## DIRECTIONS FOR THIS TASK
Identify the lines containing the word "scene". Copy each one.

── SUPPLIED INFORMATION

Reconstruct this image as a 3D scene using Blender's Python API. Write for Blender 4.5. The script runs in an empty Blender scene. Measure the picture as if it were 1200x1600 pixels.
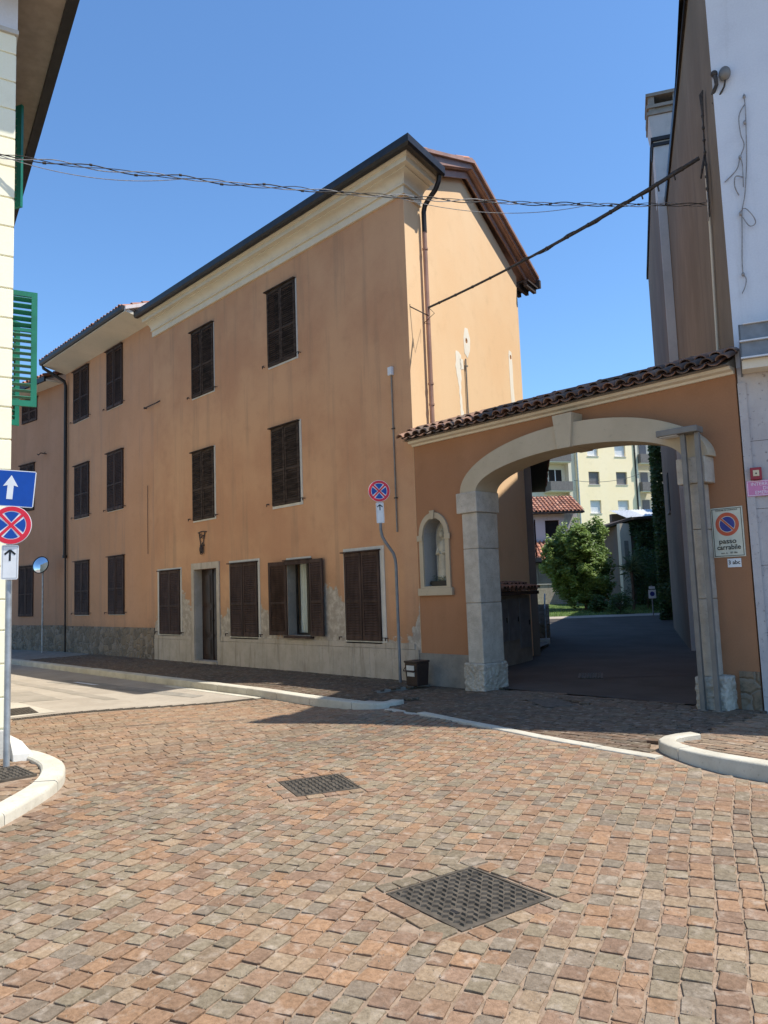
import bpy, bmesh, math, random
from mathutils import Matrix, Vector, noise
from mathutils.geometry import tessellate_polygon
R = math.radians
random.seed(7)
scene = bpy.context.scene
# ---------------------------------------------------------------- camera
cam_d = bpy.data.cameras.new('camera'); cam = bpy.data.objects.new('camera', cam_d)
scene.collection.objects.link(cam); scene.camera = cam
cam_d.sensor_fit = 'HORIZONTAL'; cam_d.sensor_width = 36; cam_d.lens = 36.417
cam_d.clip_start = 0.05; cam_d.clip_end = 2000
cam.matrix_world = Matrix.Translation((0, 0, 1.6)) @ Matrix.Rotation(0.824203, 4, 'Z') @ Matrix.Rotation(math.pi/2+0.101935, 4, 'X') @ Matrix.Rotation(-0.03617, 4, 'Z')
scene.render.resolution_x = 768; scene.render.resolution_y = 1024
scene.render.engine = 'CYCLES'
# ---------------------------------------------------------------- sky and sun
SUN = Vector((0.466, 0.305, 1.0)).normalized()
world = bpy.data.worlds.new('World'); scene.world = world; world.use_nodes = True
wn = world.node_tree.nodes; wl = world.node_tree.links
bg = wn['Background']
sky = wn.new('ShaderNodeTexSky'); sky.sky_type = 'NISHITA'; sky.sun_disc = False
sky.sun_elevation = math.asin(SUN.z); sky.sun_rotation = math.atan2(SUN.x, SUN.y)
sky.air_density = 1.1; sky.dust_density = 0.35; sky.ozone_density = 2.2; sky.altitude = 80
tint = wn.new('ShaderNodeMix'); tint.data_type = 'RGBA'; tint.blend_type = 'MULTIPLY'; tint.inputs[0].default_value = 1; tint.inputs[7].default_value = (.84, 1.13, 1.38, 1)
wl.new(sky.outputs[0], tint.inputs[6]); wl.new(tint.outputs[2], bg.inputs[0]); bg.inputs[1].default_value = 0.118
sun_d = bpy.data.lights.new('sun', 'SUN'); sun_d.energy = 5.0; sun_d.angle = R(0.53); sun_d.color = (1, 0.95, 0.86)
sun = bpy.data.objects.new('sun', sun_d); scene.collection.objects.link(sun)
sun.rotation_mode = 'QUATERNION'; sun.rotation_quaternion = SUN.to_track_quat('Z', 'Y'); sun.location = (8, 5, 30)
vs = scene.view_settings; vs.view_transform = 'Standard'; vs.look = 'None'; vs.exposure = 0.42; vs.gamma = 1
# ---------------------------------------------------------------- materials
def nt(name):
    m = bpy.data.materials.new(name); m.use_nodes = True
    t = m.node_tree; b = t.nodes['Principled BSDF']; return m, t, b
def N(t, typ, **k):
    n = t.nodes.new(typ)
    for a, v in k.items():
        if a in ('op',): n.operation = v
        elif a == 'bt': n.blend_type = v
        else:
            n.inputs[a.replace('_', ' ')].default_value = v
    return n
def c4(c): return (c[0], c[1], c[2], 1)
def mix(t, fac, a, b, bt='MIX'):
    n = t.nodes.new('ShaderNodeMix'); n.data_type = 'RGBA'; n.blend_type = bt
    for i, v in ((0, fac), (6, a), (7, b)):
        if isinstance(v, (int, float)): n.inputs[i].default_value = v
        elif isinstance(v, tuple): n.inputs[i].default_value = c4(v)
        else: t.links.new(v, n.inputs[i])
    return n.outputs[2]
def math_(t, op, a, b=0.0, clamp=False):
    n = t.nodes.new('ShaderNodeMath'); n.operation = op; n.use_clamp = clamp
    for i, v in ((0, a), (1, b)):
        if isinstance(v, (int, float)): n.inputs[i].default_value = v
        else: t.links.new(v, n.inputs[i])
    return n.outputs[0]
def coords(t, scale=(1, 1, 1)):
    tc = t.nodes.new('ShaderNodeTexCoord'); mp = t.nodes.new('ShaderNodeMapping')
    mp.inputs['Scale'].default_value = scale; t.links.new(tc.outputs['Object'], mp.inputs[0]); return mp.outputs[0]
def noise_(t, vec, scale, detail=4, rough=0.55):
    n = N(t, 'ShaderNodeTexNoise', Scale=scale, Detail=detail, Roughness=rough)
    t.links.new(vec, n.inputs['Vector']); return n.outputs['Fac']
def ramp(t, fac, p0, p1, smooth=True):
    n = t.nodes.new('ShaderNodeMapRange'); n.clamp = True
    if smooth: n.interpolation_type = 'SMOOTHSTEP'
    t.links.new(fac, n.inputs[0]); n.inputs[1].default_value = p0; n.inputs[2].default_value = p1
    return n.outputs[0]
def bump(t, b, h, strength, dist):
    n = N(t, 'ShaderNodeBump', Strength=strength, Distance=dist); t.links.new(h, n.inputs['Height'])
    t.links.new(n.outputs[0], b.inputs['Normal'])
def simple(name, col, rough=0.6, metal=0.0, var=0.15, vscale=6.0, bs=0.15, bd=0.004, bscale=60, stretch=(1, 1, 1), spec=0.4):
    m, t, b = nt(name); v = coords(t, stretch)
    n = noise_(t, v, vscale, 5)
    dk = tuple(c*(1-var) for c in col); lt = tuple(min(1, c*(1+var)) for c in col)
    t.links.new(mix(t, ramp(t, n, .3, .7), dk, lt), b.inputs['Base Color'])
    b.inputs['Roughness'].default_value = rough; b.inputs['Metallic'].default_value = metal
    b.inputs['Specular IOR Level'].default_value = spec
    if bs: bump(t, b, noise_(t, v, bscale, 4), bs, bd)
    return m
def plaster(name, ca, cb, grime=(.25, .2, .15), damp=None, dampc=(.46, .41, .34), streak=.5, bs=.25):
    m, t, b = nt(name); v = coords(t); vz = coords(t, (2.2, 2.2, .16))
    big = noise_(t, v, .45, 5, .6); med = noise_(t, v, 2.3, 6, .62); st = noise_(t, vz, 1.3, 6, .65); fine = noise_(t, v, 45, 3)
    c = mix(t, ramp(t, big, .36, .64), ca, cb)
    c = mix(t, math_(t, 'MULTIPLY', ramp(t, med, .5, .78), .4), c, tuple(x*.78 for x in ca))
    c = mix(t, math_(t, 'MULTIPLY', ramp(t, st, .5, .70), streak), c, grime)
    c = mix(t, math_(t, 'MULTIPLY', ramp(t, fine, .35, .7), .12), c, tuple(min(1, x*1.35) for x in cb))
    h = math_(t, 'ADD', math_(t, 'MULTIPLY', fine, .35), math_(t, 'MULTIPLY', med, .8))
    if damp:
        z0, amp, xs = damp
        sp = t.nodes.new('ShaderNodeSeparateXYZ'); t.links.new(v, sp.inputs[0])
        vx = coords(t, (xs, xs, xs*.18)); lo = noise_(t, vx, 1.0, 2, .5); hi = noise_(t, v, 7, 6, .68)
        lim = math_(t, 'ADD', math_(t, 'MULTIPLY', ramp(t, lo, .38, .62, False), amp), z0)
        lim = math_(t, 'ADD', lim, math_(t, 'MULTIPLY', math_(t, 'SUBTRACT', hi, .5), .9))
        d = math_(t, 'SUBTRACT', lim, sp.outputs[2])
        halo = ramp(t, d, -.55, .05); c = mix(t, math_(t, 'MULTIPLY', halo, .45), c, tuple(x*.62 for x in cb))
        peel = ramp(t, d, 0, .05)
        dc = mix(t, ramp(t, hi, .42, .66), tuple(x*.62 for x in dampc), dampc)
        c = mix(t, math_(t, 'MULTIPLY', peel, .88), c, dc)
        h = math_(t, 'SUBTRACT', h, math_(t, 'MULTIPLY', peel, .8))
    t.links.new(c, b.inputs['Base Color']); b.inputs['Roughness'].default_value = .93; b.inputs['Specular IOR Level'].default_value = .15
    bump(t, b, h, bs, .012); return m
def stone(name, ca, cb, pit=(.2, .18, .15), pits=.6, scale=3., bs=.5, stain=None):
    m, t, b = nt(name); v = coords(t)
    n1 = noise_(t, v, scale, 6, .65); n2 = noise_(t, v, scale*9, 5, .7); n3 = noise_(t, v, scale*3.5, 3, .5)
    c = mix(t, ramp(t, n1, .35, .66), ca, cb)
    c = mix(t, math_(t, 'MULTIPLY', ramp(t, n2, .58, .7), pits), c, pit)
    if stain:
        s = noise_(t, coords(t, (4, 4, .35)), 1.6, 5, .7)
        c = mix(t, math_(t, 'MULTIPLY', ramp(t, s, .5, .72), .75), c, stain)
    t.links.new(c, b.inputs['Base Color']); b.inputs['Roughness'].default_value = .85; b.inputs['Specular IOR Level'].default_value = .25
    bump(t, b, math_(t, 'ADD', n2, math_(t, 'MULTIPLY', n3, .6)), bs, .012); return m
def attr_mat(name, rough=.8, bs=.5, scale=25, var=.35, dist=.006, spec=.35, sub=0.0):
    m, t, b = nt(name); a = t.nodes.new('ShaderNodeAttribute'); a.attribute_name = 'Col'; v = coords(t)
    n = noise_(t, v, scale, 6, .7); n2 = noise_(t, v, scale*.35, 4, .6)
    c = mix(t, math_(t, 'MULTIPLY', ramp(t, n, .3, .75), var), a.outputs['Color'], (.5, .47, .42), 'MULTIPLY')
    c = mix(t, math_(t, 'MULTIPLY', ramp(t, n2, .5, .75), var*.6), c, (.46, .38, .30))
    t.links.new(c, b.inputs['Base Color']); b.inputs['Roughness'].default_value = rough; b.inputs['Specular IOR Level'].default_value = spec
    bump(t, b, math_(t, 'ADD', n, n2), bs, dist); return m
def leaf_mat(name, ca, cb):
    m, t, b = nt(name); a = t.nodes.new('ShaderNodeAttribute'); a.attribute_name = 'Col'
    sp = t.nodes.new('ShaderNodeSeparateColor'); t.links.new(a.outputs['Color'], sp.inputs[0])
    t.links.new(mix(t, sp.outputs[0], ca, cb), b.inputs['Base Color']); b.inputs['Roughness'].default_value = .5
    tr = t.nodes.new('ShaderNodeBsdfTranslucent'); t.links.new(mix(t, sp.outputs[0], tuple(x*1.3 for x in ca), tuple(x*1.5 for x in cb)), tr.inputs[0])
    ms = t.nodes.new('ShaderNodeMixShader'); ms.inputs[0].default_value = .3
    t.links.new(b.outputs[0], ms.inputs[1]); t.links.new(tr.outputs[0], ms.inputs[2]); t.links.new(ms.outputs[0], t.nodes['Material Output'].inputs[0]); return m
def rubble(name):
    m, t, b = nt(name); v = coords(t)
    dist = N(t, 'ShaderNodeTexNoise', Scale=3.0, Detail=3.0); t.links.new(v, dist.inputs['Vector'])
    vm = t.nodes.new('ShaderNodeVectorMath'); vm.operation = 'MULTIPLY_ADD'; t.links.new(dist.outputs['Color'], vm.inputs[0]); vm.inputs[1].default_value = (.25, .25, .25); t.links.new(v, vm.inputs[2])
    vo = N(t, 'ShaderNodeTexVoronoi', Scale=4.5); t.links.new(vm.outputs[0], vo.inputs['Vector'])
    ve = N(t, 'ShaderNodeTexVoronoi', Scale=4.5); ve.feature = 'DISTANCE_TO_EDGE'; t.links.new(vm.outputs[0], ve.inputs['Vector'])
    sc = t.nodes.new('ShaderNodeSeparateColor'); t.links.new(vo.outputs['Color'], sc.inputs[0])
    n = noise_(t, v, 9, 6, .7)
    c = mix(t, sc.outputs[0], (.15, .115, .08), (.27, .20, .13)); c = mix(t, ramp(t, sc.outputs[1], .6, .9), c, (.28, .22, .16))
    c = mix(t, ramp(t, n, .45, .75), c, (.10, .085, .06))
    c = mix(t, ramp(t, ve.outputs['Distance'], .05, .0), c, (.24, .21, .17))
    t.links.new(c, b.inputs['Base Color']); b.inputs['Roughness'].default_value = .95
    bump(t, b, math_(t, 'ADD', ramp(t, ve.outputs['Distance'], 0, .15), math_(t, 'MULTIPLY', n, .6)), .8, .03); return m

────

## TASK SOLUTION
Reconstruct this image as a 3D scene using Blender's Python API. Write for Blender 4.5. The script runs in an empty Blender scene. Measure the picture as if it were 1200x1600 pixels.
scene = bpy.context.scene
scene.collection.objects.link(cam); scene.camera = cam
scene.render.resolution_x = 768; scene.render.resolution_y = 1024
scene.render.engine = 'CYCLES'
world = bpy.data.worlds.new('World'); scene.world = world; world.use_nodes = True
sun = bpy.data.objects.new('sun', sun_d); scene.collection.objects.link(sun)
vs = scene.view_settings; vs.view_transform = 'Standard'; vs.look = 'None'; vs.exposure = 0.42; vs.gamma = 1